Ursprünglich waren in der Bundesrepublik vierjährige Legislaturperioden üblich. Lediglich im Saarland gingen die Parlamente ab 1955 und in Nordrhein-Westfalen ab 1970 nach jeder Wahl für fünf Jahre an den Start. Nach der Wiedervereinigung sah aber ein Bundesland nach dem anderen vor allem die Vorteile einer längeren Wahlzeit. Hamburg war 2015 das vorletzte Bundesland, das auf fünf Jahre umschwenkte.

Die Gemeinsame Verfassungskommission von Bundestag und Bundesrat befasste sich nach der Wiedervereinigung auch mit der Frage, ob die Legislaturperiode verlängert werden sollte. Sie entschied sich 1993, diese Idee nicht auf die Vorschlagsliste zu setzen.

Von unserem Berliner Korrespondenten Gregor Mayntz

Nina Kugler zu längeren Wahlperioden: Ein völlig falsches Signal

Der Vorschlag ist nicht neu. Schon 2009 schlug der damalige Präsident des Bundesverfassungsgerichts, Hans-Jürgen Papier, vor, den Bundestag nur noch alle fünf Jahre wählen zu lassen. 2015 dann wollte auch der bisherige Bundestagspräsident Norbert Lammert (CDU) die Wahlperiode des Parlaments verlängern.
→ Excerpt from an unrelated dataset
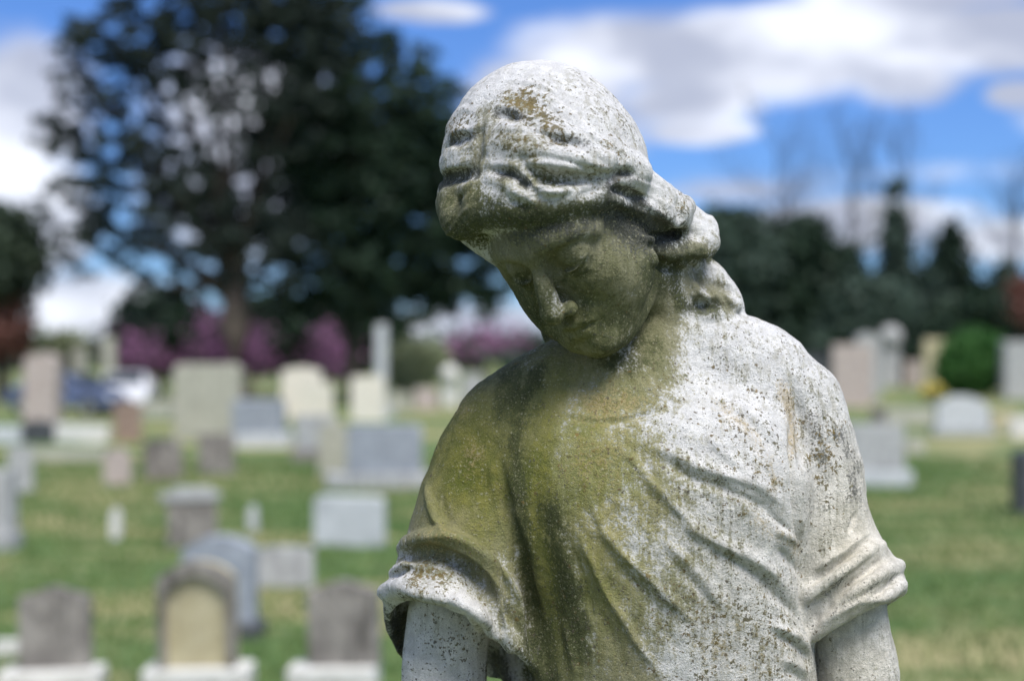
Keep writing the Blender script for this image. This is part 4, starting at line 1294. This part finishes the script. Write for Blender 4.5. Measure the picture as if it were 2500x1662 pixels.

Nun sind sich allem Anschein nach alle im Parlament vertretenen Fraktionen einig: Fünf Jahre Bundestag sind effektiver als vier.

Das mag stimmen. Und ja: Mit Wahlkampf und Koalitionsverhandlungen gehen schnell einige Monate für echte politische Arbeit verloren. Auch richtig ist, dass alle deutschen Landesparlamente außer der Bremische Bürgerschaft auf fünf anstatt vier Jahre gewählt werden.

Aber repräsentative Demokratie bedeutet eben auch Vertrauen. Und genau das haben viele Bürger in den vergangenen Jahren in die Politik verloren. Sie fühlen sich „von denen da oben“ übergangen, manche sogar betrogen. Sie wünschen sich, dass ihre Stimmen wieder gehört werden – und nicht wenige wählen deshalb die AfD. Es wäre ein völlig falsches Signal, dass der Wähler nun noch seltener sagen darf, dass in seinen Augen falsche Entscheidungen getroffen wurden.

Ein Signal, bei dem auch die Botschaft mitschwingt: Lieber Wähler, danke für das Kreuzchen – aber jetzt lasst uns bitte die nächsten fünf Jahre wieder in Ruhe.